Leadership and Learning in a New America

Recently, I found a few copies of Popular Science magazine dated from the 1950’s. What I found remarkable was not the new products created by large companies, but the sheer number of innovations to existing technologies presented. It was not the biggest and newest and most sophisticated, but the little innovations often by ordinary people.

The 1950’s were both a time of prosperity and a time of scarcity, at least by today’s standards. Admittedly, I wasn’t there, but I’ve heard a considerable amount of nostalgia from those that were. It was time of scientific and innovative equality. This equality was demonstrated by a respect for common individual’s participation in discovery, and even greater respect for those that had made discovery their lifelong pursuit. And from these ideals came a time of economic growth unprecedented in history. The US set an example that the world would struggle to match. And match they did.

The generation that followed grew up comfortable and secure, while the rest of the world looked on with envy and enthusiasm. In the time it took the new generation to mature, economic superpowers have emerged and today have begun taking their share of the global resource pie. Our complacency has come back to bite us.

What do we do when something breaks or we need a solution? A look at our nation today would show we head to Walmart. As a nation of consumers, we can expect that someone, somewhere would have created a solution and we surely can find it on the local supermarket shelf or at the very least, on Amazon. And in the very unlikely event that we cannot find the solution, most would find satisfaction in the next best thing. This is the hallmark of a nation of consumerism and complacency. And this has been exacerbated by not only consumption, but consumption on credit. We cannot continue down this path and expect economic security.

In order to reverse this trend, we need to return to the paradigm of American ingenuity. We need to once again become a nation of innovation. As the renowned economist Peter Drucker points out, innovation is work. As a nation, we must work together. We cannot expect, as we have been taught as faithful consumers, that others will have the expertise to provide solutions for us to purchase. We cannot assume that innovation can only come from factories overseas.

“Sacrifice” has rarely entered the political lexicon in the past three decades. It has become the proverbial “four letter word.” It is un-American. But what do we really have to lose? Our ability to buy anything, anytime with a never ending line of credit? The providence of wastefulness, for both products and energy, since “it can always be replaced”? We must change our habits. And like a large corporation, it starts with leadership and learning.

Yesterday, the nation elected our 44th president, and one of the few that would dare to consider that sacrifice is on the table for Americans. That our problems our in our hands, that the government cannot bail us out just to continue down the same path. That there will be no quick fixes. And that we must work to make change happen. We have the first of many steps towards leadership.

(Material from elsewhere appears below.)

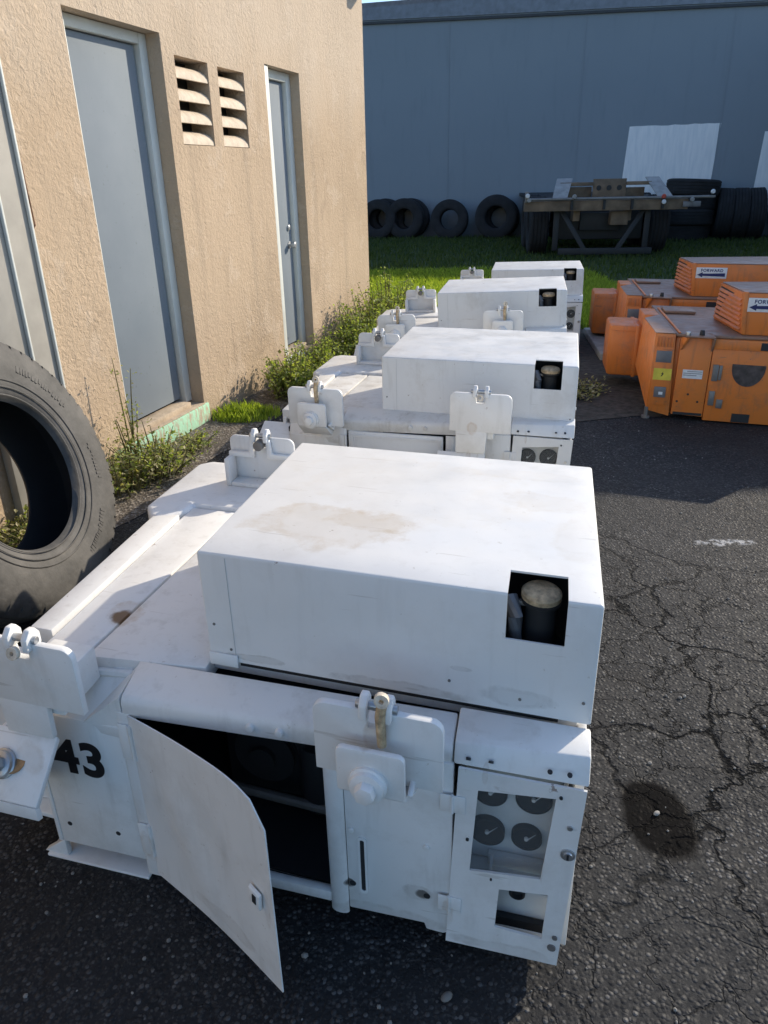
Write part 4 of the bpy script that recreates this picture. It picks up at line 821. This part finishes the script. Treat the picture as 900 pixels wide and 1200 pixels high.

Taking on the role of change requires leadership at every level of society, from the president to the parent. Every citizen must learn what their habits are and what can be done differently to lead this nation towards a path of innovation and independence. We as a nation should no longer expect government bailouts, nor the next best gadget, to fix our problems. Every citizen must be leaders of their own domain, including work, family, and personal, and be ready and willing to be innovative and to take action.

Learning, specifically education, has been a contentious issue in the past few decades, especially as we’ve come to assess the progress of our students. It is clear from business and industry that the caliber of graduates are not up to expectations. And for that reason, those companies that can afford it, will and are taking knowledge centers overseas. While content expertise, especially in math and science, is undoubtably a necessary asset for a technological workforce preparation,  innovative capacity is often overlooked.

Innovation is a complicated topic and only recently researched, but the fundamental concepts are being to emerge. Innovation is not entrepreneurism, nor invention, but is the precursor to both. Importantly, innovation can stand on its own. Innovation can simply be tweaks to processes or new uses for existing technologies. Innovation is also about streamlining and finding ways to conserve resources. Innovation can be accessible by everyone, especially when immersed in an innovative environment with the right leadership and a willingness to explore.

We have all of the right ingredients to create a new innovative workforce. It starts with leadership, education, innovative learning environments, and inquiry based instruction. And it will require the help of every citizen.